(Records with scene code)
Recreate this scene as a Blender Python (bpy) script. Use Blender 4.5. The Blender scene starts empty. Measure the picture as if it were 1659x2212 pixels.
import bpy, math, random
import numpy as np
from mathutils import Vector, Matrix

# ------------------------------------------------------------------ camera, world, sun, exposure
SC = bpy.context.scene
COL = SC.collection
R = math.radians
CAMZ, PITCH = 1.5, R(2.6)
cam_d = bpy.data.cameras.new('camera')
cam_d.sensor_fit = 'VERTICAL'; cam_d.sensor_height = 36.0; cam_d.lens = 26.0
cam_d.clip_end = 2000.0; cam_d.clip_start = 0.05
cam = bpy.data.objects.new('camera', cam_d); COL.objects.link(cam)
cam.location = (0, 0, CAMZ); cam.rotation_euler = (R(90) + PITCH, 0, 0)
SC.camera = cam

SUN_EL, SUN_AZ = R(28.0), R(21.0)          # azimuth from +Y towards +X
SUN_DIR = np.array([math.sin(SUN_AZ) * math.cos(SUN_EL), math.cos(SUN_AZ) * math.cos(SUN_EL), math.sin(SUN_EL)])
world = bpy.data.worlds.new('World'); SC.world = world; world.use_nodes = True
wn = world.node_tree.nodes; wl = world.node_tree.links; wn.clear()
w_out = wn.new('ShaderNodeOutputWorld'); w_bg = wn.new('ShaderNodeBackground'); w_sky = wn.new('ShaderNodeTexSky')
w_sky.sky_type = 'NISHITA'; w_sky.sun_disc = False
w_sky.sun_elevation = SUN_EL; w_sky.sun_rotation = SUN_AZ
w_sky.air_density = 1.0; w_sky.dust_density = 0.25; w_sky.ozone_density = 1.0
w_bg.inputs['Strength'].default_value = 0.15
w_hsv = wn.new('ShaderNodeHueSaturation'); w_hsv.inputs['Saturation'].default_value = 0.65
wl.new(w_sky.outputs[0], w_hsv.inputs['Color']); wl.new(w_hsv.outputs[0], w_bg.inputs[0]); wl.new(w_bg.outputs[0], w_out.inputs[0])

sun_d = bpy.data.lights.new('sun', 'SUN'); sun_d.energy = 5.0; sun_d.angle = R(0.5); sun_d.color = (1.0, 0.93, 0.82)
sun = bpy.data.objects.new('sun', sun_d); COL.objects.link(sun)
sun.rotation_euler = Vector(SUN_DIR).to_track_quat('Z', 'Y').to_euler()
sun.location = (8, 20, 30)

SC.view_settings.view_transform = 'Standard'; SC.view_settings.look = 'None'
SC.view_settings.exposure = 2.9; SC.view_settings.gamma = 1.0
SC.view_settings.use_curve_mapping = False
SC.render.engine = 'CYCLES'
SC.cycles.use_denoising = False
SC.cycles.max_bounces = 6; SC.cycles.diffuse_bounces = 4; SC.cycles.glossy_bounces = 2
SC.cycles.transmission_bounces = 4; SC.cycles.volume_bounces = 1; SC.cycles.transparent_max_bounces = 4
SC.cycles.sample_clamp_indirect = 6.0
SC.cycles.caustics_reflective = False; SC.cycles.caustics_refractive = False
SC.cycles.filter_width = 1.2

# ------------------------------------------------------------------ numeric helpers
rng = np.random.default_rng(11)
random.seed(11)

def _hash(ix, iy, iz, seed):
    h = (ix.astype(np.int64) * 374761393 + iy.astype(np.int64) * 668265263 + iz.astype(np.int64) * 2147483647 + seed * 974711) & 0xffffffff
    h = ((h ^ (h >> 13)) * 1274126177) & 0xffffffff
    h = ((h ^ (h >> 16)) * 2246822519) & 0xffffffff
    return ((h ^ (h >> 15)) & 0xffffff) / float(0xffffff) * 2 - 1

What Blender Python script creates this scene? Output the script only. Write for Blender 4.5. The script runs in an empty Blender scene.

OBJECTIVE.
Word for word, please print every line from the beginning of the records to the line bearing "from mathutils import Vector, Matrix", counting both ends and stopping there.

WORKED ANSWER.
Recreate this scene as a Blender Python (bpy) script. Use Blender 4.5. The Blender scene starts empty. Measure the picture as if it were 1659x2212 pixels.
import bpy, math, random
import numpy as np
from mathutils import Vector, Matrix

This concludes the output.